Using ray tracing calculations for a device stacking a 40nm ITO anode, a 40nm hole transport layer, a 20nm emission layer, an electron transport layer and then an aluminium cathode, the authors reported that for such a high refractive index, the waveguide modes were reduced to almost zero for an electron transport layer less than 70nm thick, with the SEMLA structure extracting all radiated optical power except for the surface plasmon modes (along the metal−organic interface).

What calculations reveal is that the light extraction from the SEMLA into glass (nglass = 1.45) is more efficient than from an external MLA (nMLA = 1.4−1.5) into air (nair = 1) due to reduced reflection at the lens/glass interface with its larger critical angle. What’s more, the SEMLA surface is smooth, eliminating optical scattering from the structure. And because it is still external to the device active region, it does not affect the actual design of the OLED itself.

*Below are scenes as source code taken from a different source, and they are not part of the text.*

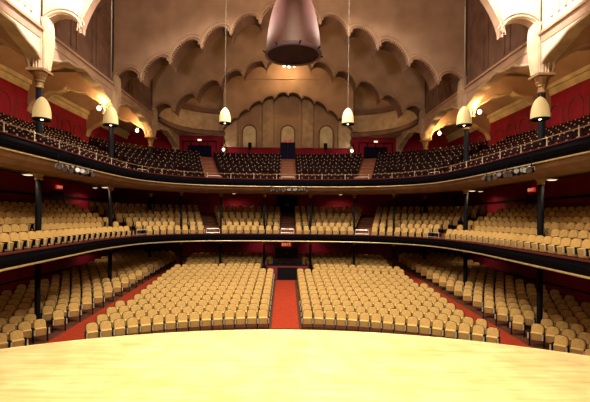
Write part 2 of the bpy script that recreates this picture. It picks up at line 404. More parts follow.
# foil arches
def foil(t):                                                        # 0..1 across the span -> height above springing 0..1.4
    u = min(t, 1 - t) * 2
    P = [(0, 0), (.03, .3), (.08, .5), (.16, .64), (.26, .76), (.36, .88), (.44, 1.0), (.50, 1.12), (.54, 1.17), (.62, 1.17), (.74, 1.2), (.86, 1.28), (.94, 1.38), (1.0, 1.5)]
    for (a, b_), (c, d) in zip(P, P[1:]):
        if u <= c: return b_ + (d - b_) * (u - a) / (c - a)
    return 1.52
def arch_panel(mb, p0, p1, z0, ztop, th, mi_face=0, mi_in=1, n=40, sc_=1.0):
    p0, p1 = Vector(p0), Vector(p1); t = (p1 - p0).normalized(); nn = Vector((-t.y, t.x)) * th / 2
    A, B, At, Bt = [], [], [], []
    for i in range(n + 1):
        q = p0.lerp(p1, i / n); z = z0 + foil(i / n) * sc_
        A.append((q.x + nn.x, q.y + nn.y, z)); B.append((q.x - nn.x, q.y - nn.y, z))
        At.append((q.x + nn.x, q.y + nn.y, ztop)); Bt.append((q.x - nn.x, q.y - nn.y, ztop))
    mb.grid([A, At], mi_face); mb.grid([B, Bt], mi_face); mb.grid([A, B], mi_in)
    for E in (A, B): mb.tube([(x, y, z + .05) for x, y, z in E], 0.07, 6, mi_in)
for s in (-1, 1):
    S = SIDE(s)
    ys = [3.2, 10.6] + COLD + [40.9]
    for i, (y0, y1) in enumerate(zip(ys, ys[1:])):
        mb = MB(); arch_panel(mb, (s * (XB + .1), y0), (s * (XB + .1), y1), 11.98, 13.75, 0.5)
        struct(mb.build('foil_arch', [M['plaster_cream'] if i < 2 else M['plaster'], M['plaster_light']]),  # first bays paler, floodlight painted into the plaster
            'wavy plaster arch of the %s arcade, %s from the stage' % (S, nth(i + 1)))
    for i, y in enumerate([10.6] + COLD):
        mb = MB(); arch_panel(mb, (s * (XB + .3), y), (s * XW, y), 11.98, 14.5, 0.45, sc_=1.05)
        struct(mb.build('foil_arch', [M['plaster'], M['plaster_light']]),
            'wavy plaster cross arch from the %s arcade to the red wall, %s from the stage' % (S, nth(i + 1)))
    # gallery vault
    mb = MB(); rows = []
    for k in range(13):
        t = k / 12; x = XW - (XW - XB) * t; rows.append([(s * x, y, 13.85 + .95 * math.sin(PI * t)) for y in [-8.5 + 49.5 * q / 30 for q in range(31)]])
    mb.grid(rows); struct(mb.build('ceiling_' + S, M['plaster'], smooth=True), 'curved plaster vault over the %s gallery' % S)

# curved corner walls at the rear
for s in (-1, 1):
    S = SIDE(s)
    P = catmull([(11.3, 32.0), (11.25, 34.0), (10.9, 36.4), (9.9, 38.5), (8.2, 39.8), (6.3, 40.3)], 6)[6:]
    mb = MB(); mb.grid([[(s * x, y, z) for x, y in P] for z in (14.05, 16.0)])
    cwall = struct(mb.build('wall_corner_' + S, M['plaster_light'], smooth=True), 'curved beige corner wall above the gallery, %s' % S)
    mb = MB(); mb.grid([[(s * x, y, z) for x, y in P] for z in (16.0, TOP)]); mb.build('upper_wall', M['plaster'], cwall, True)
    mb = MB()
    def ring(P, d, z): 
        r = []
        for i in range(len(P)):
            a, c = P[max(i - 1, 0)], P[min(i + 1, len(P) - 1)]
            t = Vector((c[0] - a[0], c[1] - a[1])).normalized(); r.append((s * (P[i][0] + t.y * d), P[i][1] - t.x * d, z))
        return r
    for pr, mi in (([(0, 13.55), (-.35, 13.6), (-.35, 13.95), (0, 14.1)], 0), ([(0, 15.75), (-.3, 15.85), (-.42, 16.15), (0, 16.25)], 1)):
        mb.grid([ring(P, d, z) for d, z in pr], mi)
    tag(mb.build('curved_beam', [M['plaster_dark'], M['plaster_dark']], cwall))
    # flat soffit over the corner of the upper gallery
    mb = MB(); mb.add([(s * x, y, 13.75) for x, y in P] + [(s * 6.3, YB, 13.75), (s * 11.3, YB, 13.75)], [tuple(range(len(P) + 2))])
    struct(mb.build('ceiling_corner_' + S, M['plaster'])); 

# ---------------------------------------------------------------- balconies
ROWS, RD = 7, 0.9
def balcony(z0, rise, name, zfas, cove):
    mb = MB()
    prof = [(0.1, z0)]
    for k in range(ROWS):
        prof += [(0.1 + RD * (k + 1), z0 + rise * k), (0.1 + RD * (k + 1), z0 + rise * (k + 1))]
    prof += [(10.5, z0 + rise * ROWS)]
    rows = []
    for d, z in prof:
        r = []
        for i in range(NF):
            x, y = off(i, d); x = max(-XW, min(XW, x)); y = min(YB, y); r.append((x, y, z))
        rows.append(r)
    mb.grid(rows)
    return struct(mb.build(name, M['step']), 'stepped floor of the ' + ('middle balcony' if z0 < 6 else 'upper gallery'))
Z1, RI1 = 3.9, 0.28
Z2, RI2 = 7.95, 0.42
use(LOW); balcony(Z1, RI1, 'floor_balcony', 0, 0); use(HIGH)
balcony(Z2, RI2, 'floor_gallery', 0, 0)
def clampgrid(prof, yb, xw):
    rows = []
    for d, z in prof:
        r = []
        for i in range(NF):
            x, y = off(i, d); r.append((max(-xw, min(xw, x)), min(yb, y), z))
        rows.append(r)
    return rows
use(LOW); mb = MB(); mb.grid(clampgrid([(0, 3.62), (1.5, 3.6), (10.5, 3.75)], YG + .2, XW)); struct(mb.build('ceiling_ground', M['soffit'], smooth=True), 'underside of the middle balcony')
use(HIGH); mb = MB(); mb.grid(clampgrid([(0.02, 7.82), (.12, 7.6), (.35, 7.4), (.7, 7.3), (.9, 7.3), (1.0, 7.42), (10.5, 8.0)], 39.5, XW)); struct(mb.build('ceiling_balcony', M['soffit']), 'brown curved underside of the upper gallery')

def curve_at(s_len, d=0.0):
    """point at signed arc length from the centre along the front line"""
    mid = NF // 2; i = mid; acc = 0; st_ = 1 if s_len > 0 else -1
    while 0 < i < NF - 1:
        a, b_ = front[i], front[i + st_]; L = math.hypot(b_[0] - a[0], b_[1] - a[1])
        if acc + L >= abs(s_len):
            f = (abs(s_len) - acc) / L; p, q = off(i, d), off(i + st_, d)
            nn = nrm[i].lerp(nrm[i + st_], f)
            return (p[0] + (q[0] - p[0]) * f, p[1] + (q[1] - p[1]) * f), nn
        acc += L; i += st_
    return off(i, d), nrm[i]

# lower parapet
use(LOW)
pr = empty('balcony_parapet', (0, 0, 0)); tag(pr, 'black curved front of the middle balcony with a brass line along its foot', 'parapet')
mb = MB(); sweep(mb, [(0.0, 3.62), (-.03, 3.7), (-.10, 3.8), (-.12, 3.95), (-.06, 4.08), (-.06, 4.14), (.14, 4.14), (.14, 3.62)], 0, True); mb.build('front_panel', M['fascia'], pr)
mb = MB(); sweep(mb, [(-.08, 4.14), (-.08, 4.19), (.0, 4.215), (.12, 4.2), (.16, 4.14)], 0, False); mb.build('padded_ledge', M['velvet'], pr)
mb = MB(); sweep(mb, [(-.02 + .045 * math.cos(a), 3.64 + .045 * math.sin(a)) for a in [2 * PI * k / 6 for k in range(6)]], 0, True); mb.build('brass_line', M['gold_line'], pr, True)
# upper parapet
use(HIGH)
pu = empty('gallery_parapet', (0, 0, 0)); tag(pu, 'black curved front of the upper gallery with brass line and rail', 'parapet')
mb = MB(); sweep(mb, [(0.0, 7.8), (-.03, 7.9), (-.10, 8.0), (-.12, 8.15), (-.06, 8.3), (-.06, 8.36), (.14, 8.36), (.14, 7.8)], 0, True); mb.build('front_panel', M['fascia'], pu)
mb = MB(); sweep(mb, [(-.08, 8.36), (-.08, 8.41), (.0, 8.435), (.12, 8.42), (.16, 8.36)], 0, False); mb.build('padded_ledge', M['velvet'], pu)
mb = MB(); sweep(mb, [(-.02 + .035 * math.cos(a), 7.83 + .035 * math.sin(a)) for a in [2 * PI * k / 6 for k in range(6)]], 0, True); mb.build('brass_line', M['gold_line'], pu, True)
mb = MB(); sweep(mb, [(.06 + .02 * math.cos(a), 8.78 + .02 * math.sin(a)) for a in [2 * PI * k / 6 for k in range(6)]], 0, True); mb.build('rail', M['gilt'], pu, True)
pm = MB(); pm.lathe([(.045, 0), (.045, .03), (.022, .06), (.02, .3), (.035, .33), (.035, .37), (.0, .40)], 8); pme = pm.mesh('rail_post', M['brass_cap'], True)
for k in range(-16, 17):
    if k == 0: continue
    (x, y), nn = curve_at((k - .5 * (1 if k > 0 else -1)) * 1.75, .06)
    if y < 10: continue
    o = bpy.data.objects.new('rail_post', pme); C.objects.link(o); o.parent = pu; o.location = (x, y, 8.42)

# ---------------------------------------------------------------- columns
def column(loc, z0, z1, r, label, big=False):
    root = empty('iron_column', (loc[0], loc[1], z0))
    tag(root, label, 'column', 'iron columns')
    h = z1 - z0
    if big:
        cb = h - 0.82
        mb = MB(); mb.lathe([(r * 1.5, 0), (r * 1.5, .2), (r, .3), (r, cb)], 14, caps=True); mb.build('shaft', M['iron'], root, True)
        mb = MB(); mb.lathe([(r * 1.05, cb), (r * 1.35, cb + .04), (r * 1.05, cb + .09), (r * 1.1, cb + .28), (r * 1.5, cb + .32), (r * 1.3, cb + .37), (r * 1.7, cb + .46), (r * 1.6, cb + .52), (r * 2.1, cb + .62), (r * 2.2, cb + .72)], 12, caps=True)
        q = r * 2.6; mb.box(-q, q, -q, q, cb + .72, cb + .82)
        mb.build('capital', M['gilt'], root)
    else:
        mb = MB(); mb.lathe([(r * 1.45, 0), (r * 1.45, .12), (r * 1.05, .22), (r, .3), (r, h - .3)], 12, caps=True); mb.build('shaft', M['iron'], root, True)
        mb = MB(); mb.lathe([(r * 1.05, h - .3), (r * 1.3, h - .26), (r * 1.1, h - .2), (r * 1.7, h - .06), (r * 1.8, h)], 12, caps=True); mb.build('capital', M['gilt'], root, True)
    return root
colpos = []
ORD = ['nearest', 'second', 'third']
for s in (-1, 1):
    S = SIDE(s)
    for i, y in enumerate(COLD):
        colpos.append((s * XB, y))
        column((s * XB, y), Z2 + RI2, 11.98, .15, 'black column with gilt capital under the %s arcade, %s from the stage' % (S, ORD[i]), True)
        column((s * XB, y), Z1 + RI1, 7.36, .13, 'black column standing among the %s middle balcony seats, %s from the stage' % (S, ORD[i]))
        column((s * XB, y), hfl(XB, y), 3.6, .12, 'black column on the main floor under the %s balcony, %s from the stage' % (S, ORD[i]))
        # ribbed plaster post over the capital
        mb = MB(); mb.bbox(-.24, .24, -.24, .24, 0, 1.4, .06)
        for k in (-.12, 0, .12): mb.tube([(k, -.26, .05), (k, -.26, 1.4)], .03, 6); mb.tube([(-s * .26, k, .05), (-s * .26, k, 1.4)], .03, 6)
        struct(mb.build('plaster_post', M['plaster_light'] if i == 0 else M['plaster_light'], loc=(s * XB, y, 11.97)), 'ribbed plaster post above the %s arcade column, %s from the stage' % (S, ORD[i]))
    for k, x in enumerate((1.85, 5.3, 8.2)):
        y = [32.05, 31.75, 30.85][k]; colpos.append((s * x, y))
        w_ = ['nearest the centre', 'second from the centre', 'outermost'][k]
        column((s * x, y), Z1 + RI1, 7.34, .09, 'slim black column at the rear of the middle balcony, %s half, %s' % (S, w_))
        column((s * x, y), hfl(x, y), 3.58, .09, 'slim black column on the main floor below the rear balcony, %s half, %s' % (S, w_))
    # corbel where the arcade meets the rear wall
    mb = MB(); P = [(0, 0), (.25, .1), (.35, .5), (.3, .9), (.55, 1.5), (.9, 2.0), (1.3, 2.25)]
    for a, c in zip(P, P[1:]): 
        mb.add([(x, y, z) for (q, z) in (a, c) for x, y in ((-.2, YB - q), (.2, YB - q), (.2, YB), (-.2, YB))], [(0, 1, 5, 4), (1, 2, 6, 5), (3, 0, 4, 7)])
    mb.tube([(0, YB - .3, .35), (0, YB - .4, .7)], .16, 8)
    struct(mb.build('wall_corbel', M['plaster_light'], loc=(s * XB, -.02, 11.4)), 'curved plaster corbel under the last %s arcade arch' % S)

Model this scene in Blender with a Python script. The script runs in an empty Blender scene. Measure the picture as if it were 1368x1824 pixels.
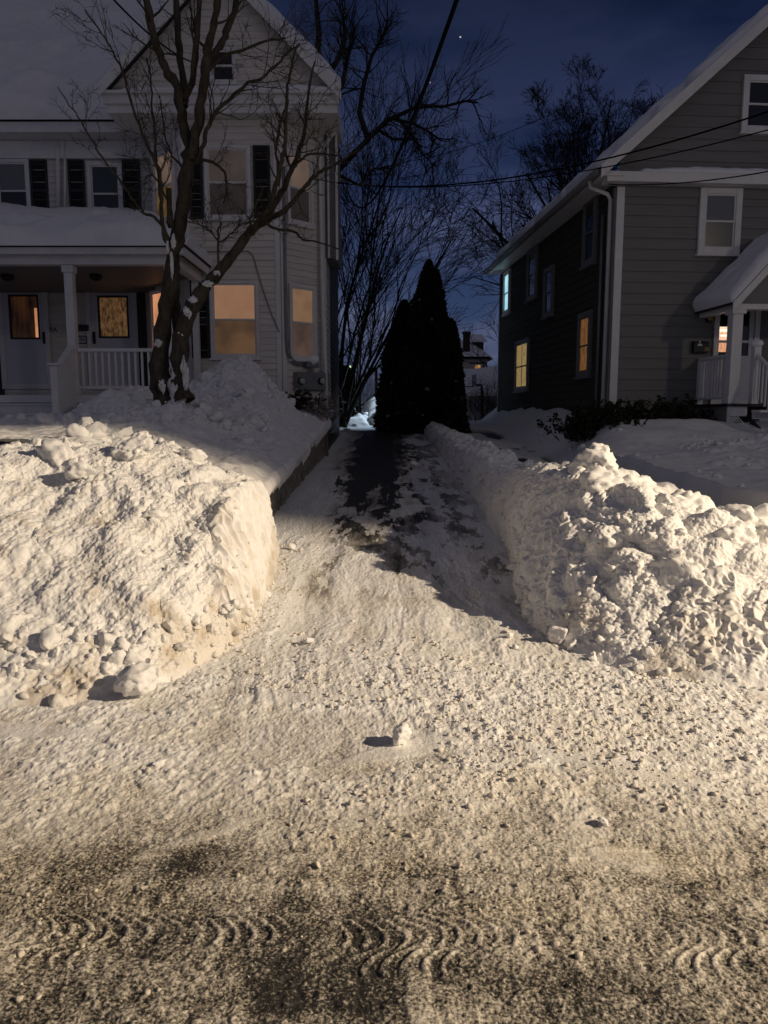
import bpy, bmesh, math, random
import numpy as np
from mathutils import Matrix, Vector
R = math.radians
scene = bpy.context.scene
COL = scene.collection
rnd = random.Random(7)
NP = np.random.RandomState(11)

# ------------------------------------------------------------------ camera maths
EYE = 1.45; PITCH = R(7.5); F = 1350.0
CP, SP = math.cos(PITCH), math.sin(PITCH)
def ray(px, py):
    u = (px - 684) / F; v = (912 - py) / F
    return u, CP + v * SP, -SP + v * CP
def at(px, py, Y):
    u, dy, dz = ray(px, py); t = Y / dy
    return Vector((u * t, Y, EYE + dz * t))
def gz(y): return 0.048 * max(0.0, y - 4.1)
def gza(y): return 0.048 * np.maximum(0.0, y - 4.1)

# ------------------------------------------------------------------ noise (numpy)
def _h(ix, iy, iz, seed):
    h = (ix.astype(np.int64) * 374761393 + iy.astype(np.int64) * 668265263 + iz.astype(np.int64) * 1440662683 + seed * 974634541) & 0xffffffff
    h = ((h ^ (h >> 13)) * 1274126177) & 0xffffffff
    return h ^ (h >> 16)
_G = np.array([[1,1,0],[-1,1,0],[1,-1,0],[-1,-1,0],[1,0,1],[-1,0,1],[1,0,-1],[-1,0,-1],[0,1,1],[0,-1,1],[0,1,-1],[0,-1,-1],[1,1,0],[-1,1,0],[0,-1,1],[0,-1,-1]], dtype=np.float32)
def perlin(x, y, z=None, seed=0):
    shp = np.shape(x); x = np.ravel(x).astype(np.float64); y = np.ravel(y).astype(np.float64)
    z = np.full_like(x, 0.37) if z is None else np.ravel(z).astype(np.float64)
    xi, yi, zi = np.floor(x), np.floor(y), np.floor(z)
    fx, fy, fz = (x - xi).astype(np.float32), (y - yi).astype(np.float32), (z - zi).astype(np.float32)
    xi, yi, zi = xi.astype(np.int64), yi.astype(np.int64), zi.astype(np.int64)
    w = lambda t: t * t * t * (t * (t * 6 - 15) + 10)
    u, v, q = w(fx), w(fy), w(fz)
    def c(a, b, d):
        g = _G[_h(xi + a, yi + b, zi + d, seed) & 15]
        return g[:, 0] * (fx - a) + g[:, 1] * (fy - b) + g[:, 2] * (fz - d)
    def plane(d):
        a = c(0, 0, d); b = c(1, 0, d); e = c(0, 1, d); f = c(1, 1, d)
        a = a + u * (b - a); e = e + u * (f - e)
        return a + v * (e - a)
    p0 = plane(0); p1 = plane(1)
    return (p0 + q * (p1 - p0)).reshape(shp)
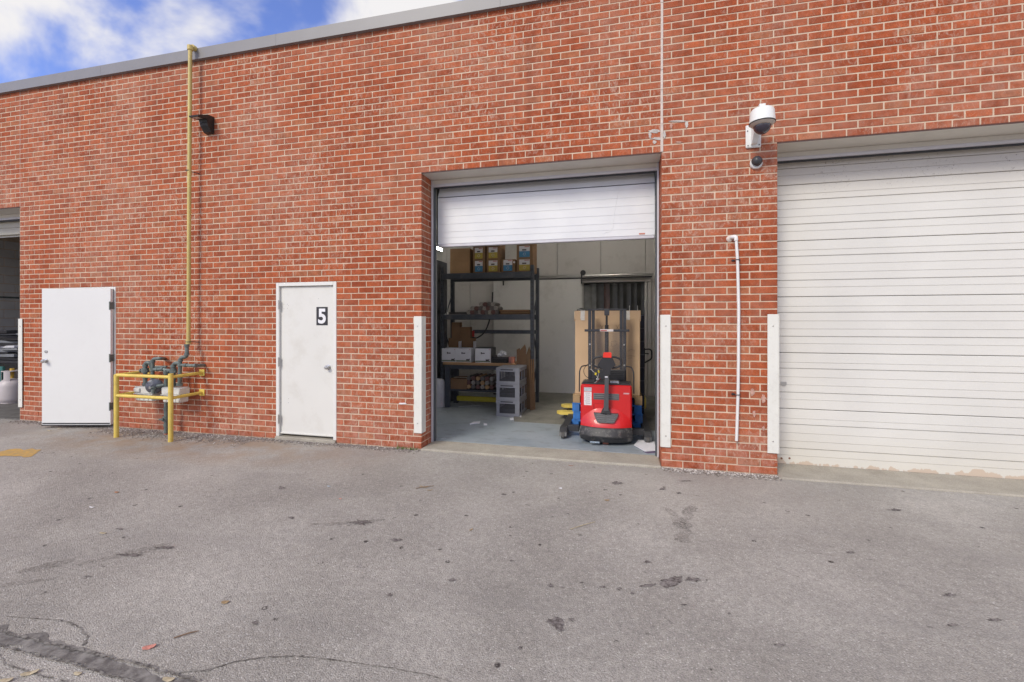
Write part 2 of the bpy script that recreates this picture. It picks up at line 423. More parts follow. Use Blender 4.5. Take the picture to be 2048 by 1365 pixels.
def brick_box(mb, x0, x1, z0, z1, y0, y1, bev=.0035): mb.box(x0, x1, y0, y1, z0, z1, bev)
def px_size(x, z):
    d = DW * cos(TH) - x * sin(TH); u = CX + F * ((x * cos(TH) + DW * sin(TH)) / d); v = HY - (z - HC) * F / d
    return (F / d if (-20 < u < 2068 and -20 < v < 1380) else 0)
order = sorted(range(len(bricks)), key=lambda i: -px_size((bricks[i][0] + bricks[i][1]) / 2, bricks[i][2] * CM + .03) * (1 if bricks[i][1] - bricks[i][0] > .15 and bricks[i][3] < .15 else .6))
near = set(order[:296])
full = MB(); full.box(-(BL - J) / 2, (BL - J) / 2, 0, .098, 0, CM - J, .0035)
full_me = None; stuffmb = MB(); JIT = random.Random(3)
for i, (x0, x1, k, dp) in enumerate(bricks):
    z0 = k * CM; z1 = z0 + CM - J
    if k == 67: z1 = min(z1, ZTOP + .05)
    if k == 68: continue
    y = JIT.uniform(-.0016, .0016); dz = JIT.uniform(-.0009, .0009); dx = JIT.uniform(-.0012, .0012)
    if k < 2: y -= .004 if JIT.random() < .5 else .001
    if i in near:
        if abs((x1 - x0) - (BL - J)) < .002:
            if full_me is None:
                o = full.build('brick', BRICK_O, bld); full_me = o.data
            else:
                o = bpy.data.objects.new('brick', full_me); scene.collection.objects.link(o); o.parent = bld
            o.location = ((x0 + x1) / 2 + dx, y, z0 + dz)
        else:
            q = MB(); q.box(x0 - (x0 + x1) / 2, x1 - (x0 + x1) / 2, 0, dp, 0, CM - J, .0035)
            o = q.build('brick', BRICK_O, bld); o.location = ((x0 + x1) / 2, y, z0 + dz)
    else: stuffmb.box(x0 + dx * .5, x1 + dx * .5, y, y + dp, z0 + dz, z1 + dz, .0035)
# bricks of the jambs of the dock door (seen edge-on)
for k in range(0, 44):
    z0 = k * CM; z1 = z0 + CM - J
    for sx, edge in ((-1, XL), (1, XR)):
        half = (k % 2 == 0) if sx < 0 else (k % 2 == 1)
        a = .2105 if half else .1085
        if half: seg = [(a, DEP - .002)]
        else: seg = [(a, DEP - .002)]
        for ya, yb in seg:
            xa, xb = (edge - .09, edge) if sx < 0 else (edge, edge + .09)
            stuffmb.box(xa, xb, ya, yb, z0, z1, .003)
o = stuffmb.build('brickwork', BRICK_I, bld, fix=False); o['kind'] = 'stuff'
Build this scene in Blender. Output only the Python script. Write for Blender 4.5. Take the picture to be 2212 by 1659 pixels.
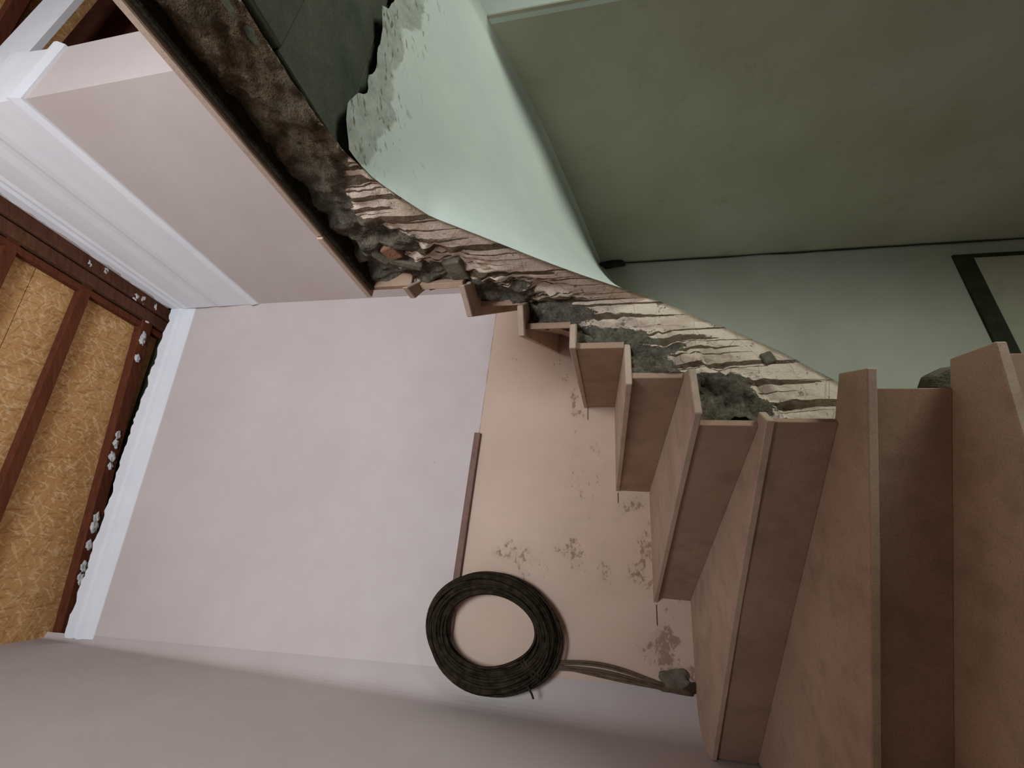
import bpy, math, random
from mathutils import Vector, noise

random.seed(7)
for o in list(bpy.data.objects):
    bpy.data.objects.remove(o)
scene = bpy.context.scene
C = scene.collection

EYE = 3.85          # height of the phone above the lower floor (all z below are relative to it)

# ------------------------------------------------------------------ camera
cam_d = bpy.data.cameras.new('camera')
cam = bpy.data.objects.new('camera', cam_d)
C.objects.link(cam)
cam_d.sensor_fit = 'HORIZONTAL'
cam_d.sensor_width = 36.0
cam_d.lens = 36.0 * 930.0 / 2212.0
cam_d.clip_start = 0.02
PITCH, ROLL = 0.2060, -0.0063
F = Vector((0, math.cos(PITCH), math.sin(PITCH)))
R0_ = Vector((1, 0, 0)); U0_ = Vector((0, -math.sin(PITCH), math.cos(PITCH)))
Rr = math.cos(ROLL) * R0_ + math.sin(ROLL) * U0_
Up = -math.sin(ROLL) * R0_ + math.cos(ROLL) * U0_
from mathutils import Matrix
m = Matrix.Identity(4)
for i in range(3):       # the phone is held on its side: picture right is world down
    m[i][0] = -Up[i]; m[i][1] = Rr[i]; m[i][2] = -F[i]
m[2][3] = EYE
cam.matrix_world = m
scene.camera = cam

# ------------------------------------------------------------------ light
world = bpy.data.worlds.new('world'); scene.world = world
world.use_nodes = True
bg = world.node_tree.nodes['Background']
bg.inputs[0].default_value = (0.80, 0.88, 1.0, 1)
bg.inputs[1].default_value = 0.05

def area(name, loc, target, sx, sy, power, col):
    d = bpy.data.lights.new(name, 'AREA'); d.shape = 'RECTANGLE'
    d.size = sx; d.size_y = sy; d.energy = power; d.color = col
    o = bpy.data.objects.new(name, d); C.objects.link(o)
    o.location = Vector(loc) + Vector((0, 0, EYE))
    dirv = Vector(target) - Vector(loc)
    o.rotation_euler = dirv.to_track_quat('-Z', 'Z').to_euler()
    return o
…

The researchers then implemented the SEMLA with a number of phosphorescent OLEDs, attaching an external microlens array to the SEMLA substrates to further enhance outcoupling. They report an external quantum efficiency of up to 70 ± 4% (for green phosphorescent OLEDs) and up to 50 ± 3% for white PHOLEDs, enhancing light output by a factor of 2.8 and 3.1 compared to similar devices built on conventional glass substrates. This wavelength-independent enhancement can be used with regular glass substrates in place of sapphire substrates, to benefit from both higher efficiency and lower manufacturing costs, conclude the authors, seeing their development suitable for both display and lighting applications.